Lost at Sea, Found Self

10 Jun

Photo by Mike Tompkins

It’s hard to imagine being lost at sea; powerless against the unwavering power of the ocean. Having been lucky to screen The Disappeared this past week, we have some more insight into what that could be like. The stark reality of nothing but the waves, the weather, with scant supplies, little food. Nothing to occupy your time but your thoughts. Mental survival almost seems scarier than the physical survival.

The Disappeared is a visually striking film – no doubt as it was shot entirely at sea. The ocean landscapes, the weather, the sky – beautiful and terrifying. The visuals take your breath away. (We know what a small budget the film had, and it`s so amazing to see that a little money doesn`t compromise a finished product – which speaks volume about the creative team and their ingenuity, led by writer/director Shandi Mitchell & DOP Christoher Porter.)

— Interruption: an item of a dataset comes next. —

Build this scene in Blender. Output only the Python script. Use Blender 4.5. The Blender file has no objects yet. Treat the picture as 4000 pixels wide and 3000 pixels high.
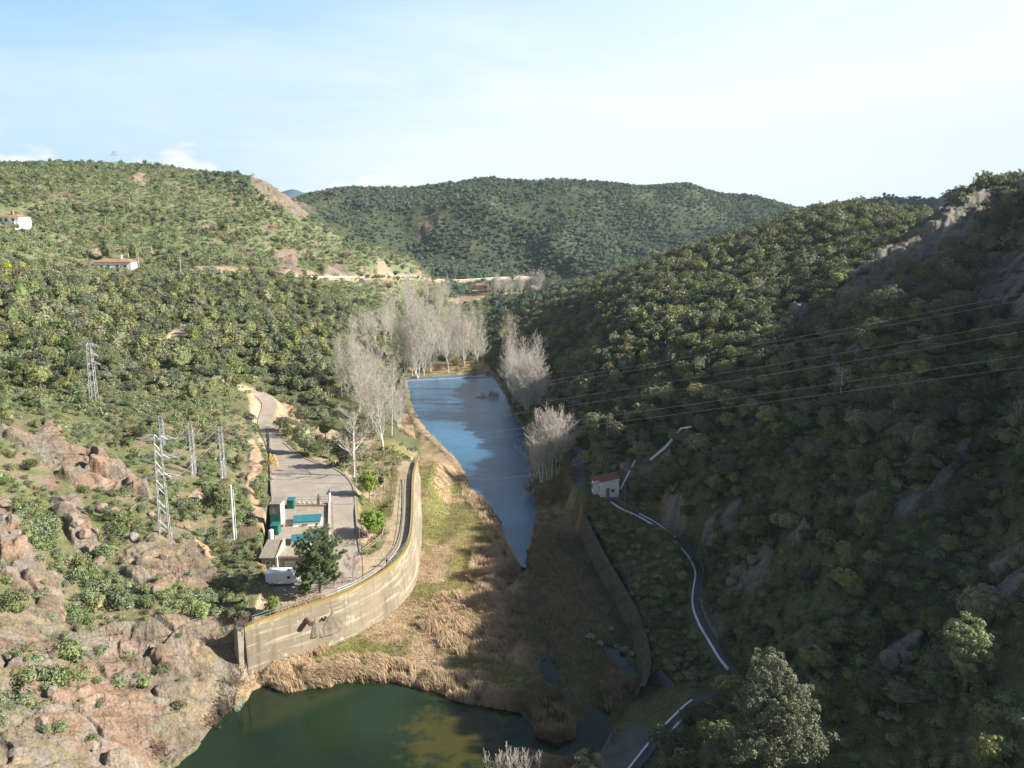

Shandi Mitchell has written a beautiful and honest story. It shouldn’t be something to marvel at, but Mitchell, a female writer/director has utterly captured these six men, and has written a tale about six fishermen lost at sea, something you wouldn’t expect from a Prairie girl and marvel we did. Shandi has much insight with male characters – something shown in her award-winning novel, Under This Unbroken Sky. She said so much with her carefully crafted words and limited but beautiful visuals. Limited in the sense that it is the ocean, two dories and six men. The Disappeared is not boring within these limits. Suspense, beauty, despair, discovery, hope, human connections, strength – all of this is felt in the movie. The film reminded us of Drive in the sense where there is so much said with carefully chosen words.

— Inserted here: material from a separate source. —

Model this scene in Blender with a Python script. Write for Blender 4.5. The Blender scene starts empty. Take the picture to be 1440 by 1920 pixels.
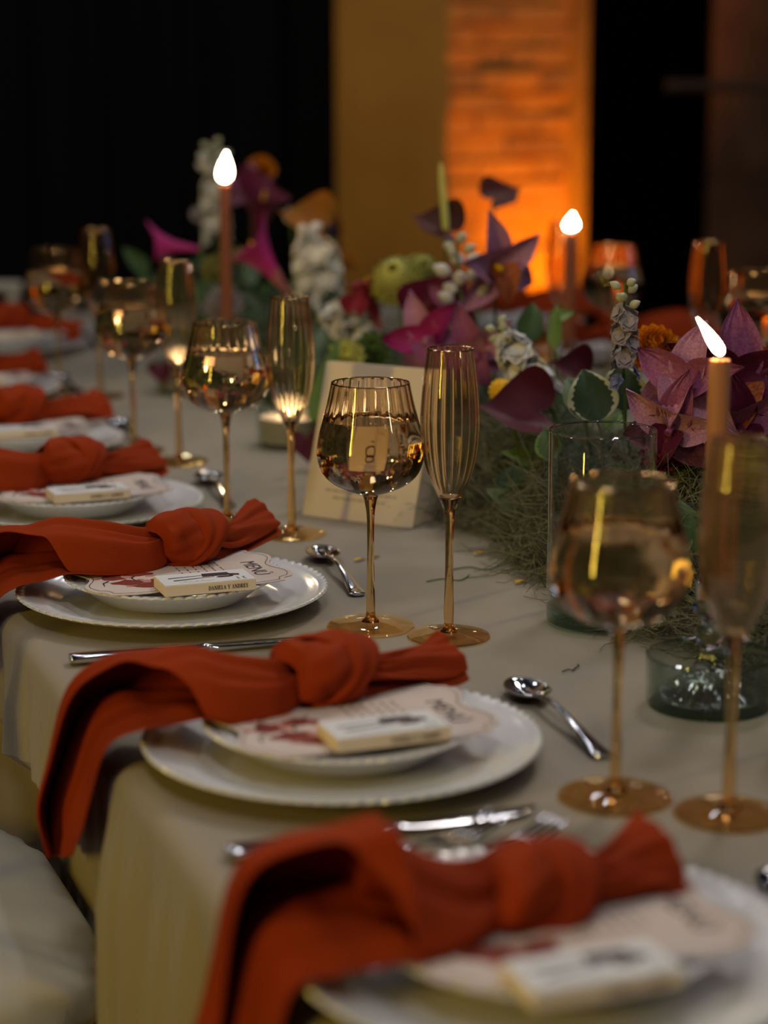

The six actors – Billy Campbell, Shawn Doyle, Brian Downey, Ryan Doucette, Gary Levert & Neil Matheson – deliver stunning performances. It is these six men, two dories and the ocean. What good fucking actors – they have brought this story alive. So much is conveyed with a hand placement or flash of the eye. You are with these men on this harrowing journey; willingly lost with them as they struggle with themseleves, each other, and rally against her. The ocean, the films’ sixth character, has a personality and seemingly has dialogue as she heaves and torments the men.

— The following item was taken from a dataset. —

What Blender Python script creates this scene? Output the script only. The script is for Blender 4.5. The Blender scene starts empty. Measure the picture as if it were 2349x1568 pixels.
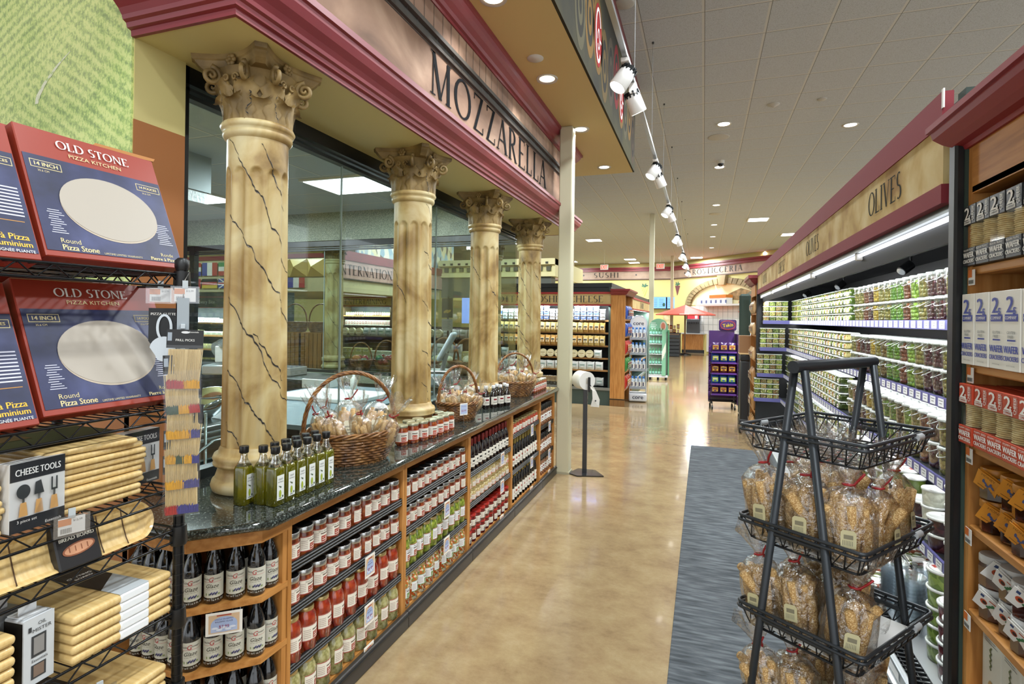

We may be biased, having worked on this film, but we’re also honest. It’s a lovely film,  and a film many people will be able to connect too. Over the centuries, many have been lost to the sea. Living on Canada’s East Coast this Maritime tale is a familiar one, and one familiar to many Coasts all over the world.

The lucky ones who return home have encountered something so few of us can comprehend, andThe Disappearedis a beautiful, thoughtful and harrowing discovery of it. We’re very fortunate to have had an early viewing – the rest of you will have to wait until fall.

And…as a quick aside and pat on the backs, it is  awesome seeing your names in movie credits! First time, big excitement.